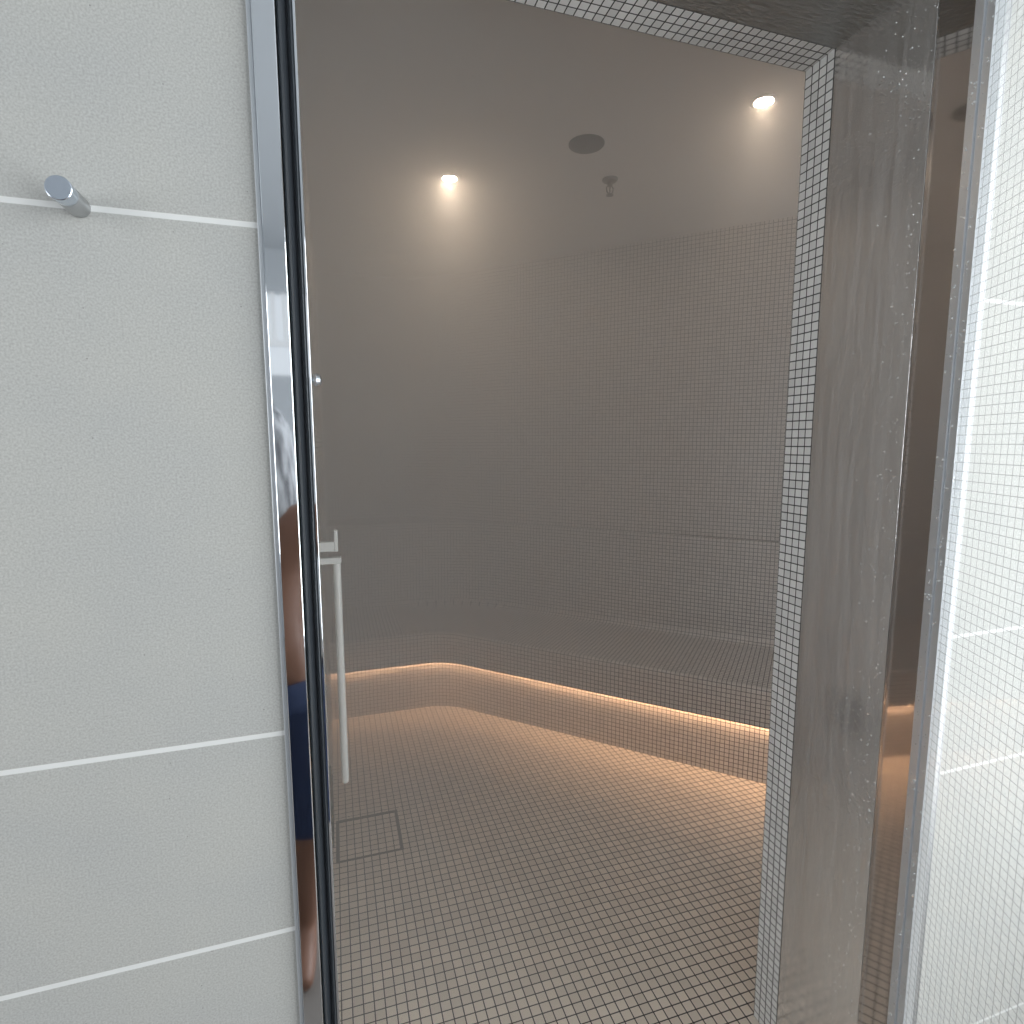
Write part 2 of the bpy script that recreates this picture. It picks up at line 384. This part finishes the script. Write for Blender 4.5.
# ------------------------------------------------------------------ open glass door, hinged at the right jamb
TH = rad(27.); dvec = Vector((-sin(TH), -cos(TH), 0)); nvec = Vector((-cos(TH), sin(TH), 0))   # nvec faces the opening
P0 = Vector((XR - .002, .056, 0))
def dbox(w, t0, t1, n0, n1, z0, z1, m=0, m_face=None):
    c = [P0 + dvec*t + nvec*n for t, n in ((t0, n0), (t1, n0), (t1, n1), (t0, n1))]
    def q(a, b, u0, u1, mi): w.poly([(a.x,a.y,z0),(b.x,b.y,z0),(b.x,b.y,z1),(a.x,a.y,z1)], [(u0,z0),(u1,z0),(u1,z1),(u0,z1)], mi)
    q(c[0], c[1], t0, t1, m); q(c[1], c[2], t1, t1+.01, m)
    q(c[2], c[3], t1, t0, m if m_face is None else m_face); q(c[3], c[0], t0, t0+.01, m)
    w.poly([(p.x, p.y, z1) for p in c], None, m); w.poly([(p.x, p.y, z0) for p in c][::-1], None, m)
dg = empty('door_1', (XR, .05, 0)); tag(dg, 'open glass door with a fine square grid, swung outward beside the opening', kind='structure')
w = MB(); dbox(w, .168, 1.05, -.010, -.0005, .012, 2.385, 0, 1); w.build('glass_pane', [M_glass, M_gridglass], dg, merge=False)
w = MB(); dbox(w, .001, .1195, -.010, 0, .012, 2.385); w.build('hinge_rail', M_chrome_b, dg)
w = MB(); dbox(w, .120, .144, -.016, .0035, .012, 2.385); dbox(w, .147, .168, -.014, .001, .012, 2.385); dbox(w, .144, .147, -.012, -.003, .012, 2.385)
w.build('stile', M_alu, dg)

# ------------------------------------------------------------------ condensation beads on the door stile and the wet lining
M_bead = plain('water_bead', (.82, .86, .88), .06, .35, .9)
w = MB()
def bead(c, n, r):
    q = n.to_track_quat('Z', 'Y').to_matrix().to_4x4(); q.translation = c
    w.lathe([(r, 0), (r*.86, r*.34), (r*.5, r*.58), (0, r*.66)], q @ Matrix.Scale(1, 4), 7)
for k in range(330):
    t_ = random.choice([random.uniform(.121, .143), random.uniform(.148, .167)]); hgt = .0035 if t_ < .145 else .001
    bead(P0 + dvec*t_ + nvec*hgt + Vector((0, 0, random.uniform(.3, 2.35))), nvec, random.choice([.0008, .0011, .0015, .0021]))
for k in range(420):
    yy = .060 + abs(random.gauss(0, .045))
    if yy < YM - .01: bead(Vector((XR, yy, random.uniform(.1, 2.37))), Vector((-1, 0, 0)), random.choice([.0007, .0010, .0014]))
o = w.build('condensation', M_bead, merge=False); tag(o, 'tiny water beads on the door stile and the wet steel jamb', 'water', kind='stuff')

# ------------------------------------------------------------------ robe hook on the stone wall
hk = empty('robe_hook', (-.2543, 0, 1.826)); tag(hk, 'short round chrome robe hook on the stone tile wall joint', 'hook')
Mx = Matrix.Translation((-.2543, 0, 1.826)) @ Matrix.Rotation(PI/2, 4, 'X')     # local z -> -y
w = MB(); w.lathe([(0, 0), (.0112, 0), (.0115, .0008), (.0115, .0300), (.0111, .0308), (.0098, .0312), (.0098, .0318)], Mx, 48); w.build('stem', M_steel, hk)
w = MB(); w.lathe([(.0098, .0318), (.0098, .0332), (.0112, .0338), (.0122, .0485), (.0120, .0494), (.0112, .0500), (0, .0500)], Mx, 48); w.build('cap', M_cap, hk)

# ------------------------------------------------------------------ ceiling fittings
def downlight(x, y, label, power, spread=rad(75), lens=None):
    t_ = empty('downlight', (x, y, ZC)); tag(t_, label, 'ceiling light', 'recessed ceiling spotlights of the steam room')
    w = MB(); T = Matrix.Translation((x, y, ZC)) @ Matrix.Rotation(PI, 4, 'X')
    w.lathe([(.030, -.0005), (.044, -.0005), (.044, .003), (.040, .005), (.032, .005), (.029, .002), (.030, -.0005)], T, 40); w.build('trim_ring', M_white, t_)
    w = MB(); w.lathe([(0, .0028), (.029, .0028)], T, 32); w.build('lens', lens or M_lens, t_)
    ld = bpy.data.lights.new('spot', 'SPOT'); ld.energy = power; ld.color = (1, .79, .60); ld.spot_size = spread; ld.spot_blend = .9; ld.shadow_soft_size = .028
    lo = bpy.data.objects.new('downlight_beam', ld); COL.objects.link(lo); lo.parent = t_; lo.location = (0, 0, -.012)
    return t_
downlight(.523, 1.783, 'small glowing ceiling spotlight over the middle of the steam room', 9)
downlight(1.415, .930, 'small glowing ceiling spotlight near the upper corner of the opening', 5, lens=M_lens_dim)
vt = empty('ceiling_vent', (.964, 1.352, ZC)); tag(vt, 'dark round ceiling grille between the two spotlights', 'vent')
T = Matrix.Translation((.964, 1.352, ZC)) @ Matrix.Rotation(PI, 4, 'X')
w = MB(); w.lathe([(.060, 0), (.068, 0), (.068, .004), (.064, .007), (.060, .005), (.060, 0)], T, 48); w.build('rim', M_dark, vt)
w = MB()
pr = [(0, .006)]
for k in range(1, 9): pr += [(.0072*k - .002, .006), (.0072*k - .001, .0035), (.0072*k + .001, .0035), (.0072*k + .002, .006)]
w.lathe(pr + [(.0600, .003)], T, 48); w.build('grille', M_grille, vt)
sp = empty('sprinkler', (1.185, 1.59, ZC)); tag(sp, 'small hanging fire sprinkler head on the ceiling beside the round grille', 'sprinkler')
T = Matrix.Translation((1.185, 1.59, ZC)) @ Matrix.Rotation(PI, 4, 'X')
w = MB(); w.lathe([(0, 0), (.034, 0), (.034, .003), (.028, .010), (.012, .014), (.0, .014)], T, 40); w.build('escutcheon', M_dark, sp)
w = MB(); w.lathe([(0, .014), (.011, .014), (.011, .026), (.008, .030), (0, .030)], T, 20)
for sx in (-1, 1): w.tube([T @ Vector((sx*.008, 0, .028)), T @ Vector((sx*.016, 0, .036)), T @ Vector((sx*.014, 0, .052)), T @ Vector((sx*.003, 0, .062))], .0028, 8)
w.tube([T @ Vector((0, 0, .03)), T @ Vector((0, 0, .062))], .0025, 8); w.build('frame_arms', M_dark, sp)
w = MB(); w.lathe([(0, .060), (.006, .060), (.006, .064), (.015, .065), (.0155, .0665), (0, .0675)], T, 24); w.build('deflector', M_dark, sp)

# ------------------------------------------------------------------ fittings on the left wall
hb = empty('grab_bar', (XL, .55, .79)); tag(hb, 'white vertical bar handle with a bracket at its top, just inside the opening', 'handle')
bx, by = -.002, .55
w = MB(); w.lathe([(0, .775), (.0070, .776), (.0085, .779), (.0085, 1.300), (.0075, 1.304), (0, 1.305)], Matrix.Translation((bx, by, 0)), 24); w.build('bar', M_whitebar, hb)
w = MB(); w.box(XL, bx + .010, by - .009, by + .009, 1.302, 1.316); w.box(XL, bx - .002, by - .008, by + .008, 1.330, 1.352)
w.box(bx - .004, bx + .004, by - .009, by + .009, 1.330, 1.378); w.box(XL, XL + .006, by - .022, by + .022, 1.285, 1.375)
w.build('bracket', M_whitebar, hb, .0015)
rk = empty('wall_knob', (XL, .50, 1.70)); tag(rk, 'tiny round chrome knob high up by the left edge of the opening', 'knob')
T = Matrix.Translation((XL, .50, 1.70)) @ Matrix.Rotation(PI/2, 4, 'Y')
w = MB(); w.lathe([(0, 0), (.016, 0), (.016, .003), (.006, .005), (.006, .024), (.011, .027), (.0135, .033), (.011, .040), (.005, .043), (0, .044)], T, 28); w.build('knob_body', M_cap, rk)
so = empty('steam_outlet', (XL, 1.08, .27)); tag(so, 'dark box of the steam outlet low on the left wall, mirrored in the wet jamb', 'steam outlet')
w = MB(); w.box(XL, XL + .012, .98, 1.19, .27, .46); w.build('outlet_cover', M_dark, so, .003)
w = MB()
for k in range(6): w.box(XL + .012, XL + .015, .995, 1.175, .290 + k*.027, .300 + k*.027)
w.build('louvre', M_grille, so)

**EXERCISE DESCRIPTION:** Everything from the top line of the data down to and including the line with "w.build('stile', M_alu, dg)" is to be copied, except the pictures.

**CORRECT RESULT:**
Write part 2 of the bpy script that recreates this picture. It picks up at line 384. This part finishes the script. Write for Blender 4.5.
# ------------------------------------------------------------------ open glass door, hinged at the right jamb
TH = rad(27.); dvec = Vector((-sin(TH), -cos(TH), 0)); nvec = Vector((-cos(TH), sin(TH), 0))   # nvec faces the opening
P0 = Vector((XR - .002, .056, 0))
def dbox(w, t0, t1, n0, n1, z0, z1, m=0, m_face=None):
    c = [P0 + dvec*t + nvec*n for t, n in ((t0, n0), (t1, n0), (t1, n1), (t0, n1))]
    def q(a, b, u0, u1, mi): w.poly([(a.x,a.y,z0),(b.x,b.y,z0),(b.x,b.y,z1),(a.x,a.y,z1)], [(u0,z0),(u1,z0),(u1,z1),(u0,z1)], mi)
    q(c[0], c[1], t0, t1, m); q(c[1], c[2], t1, t1+.01, m)
    q(c[2], c[3], t1, t0, m if m_face is None else m_face); q(c[3], c[0], t0, t0+.01, m)
    w.poly([(p.x, p.y, z1) for p in c], None, m); w.poly([(p.x, p.y, z0) for p in c][::-1], None, m)
dg = empty('door_1', (XR, .05, 0)); tag(dg, 'open glass door with a fine square grid, swung outward beside the opening', kind='structure')
w = MB(); dbox(w, .168, 1.05, -.010, -.0005, .012, 2.385, 0, 1); w.build('glass_pane', [M_glass, M_gridglass], dg, merge=False)
w = MB(); dbox(w, .001, .1195, -.010, 0, .012, 2.385); w.build('hinge_rail', M_chrome_b, dg)
w = MB(); dbox(w, .120, .144, -.016, .0035, .012, 2.385); dbox(w, .147, .168, -.014, .001, .012, 2.385); dbox(w, .144, .147, -.012, -.003, .012, 2.385)
w.build('stile', M_alu, dg)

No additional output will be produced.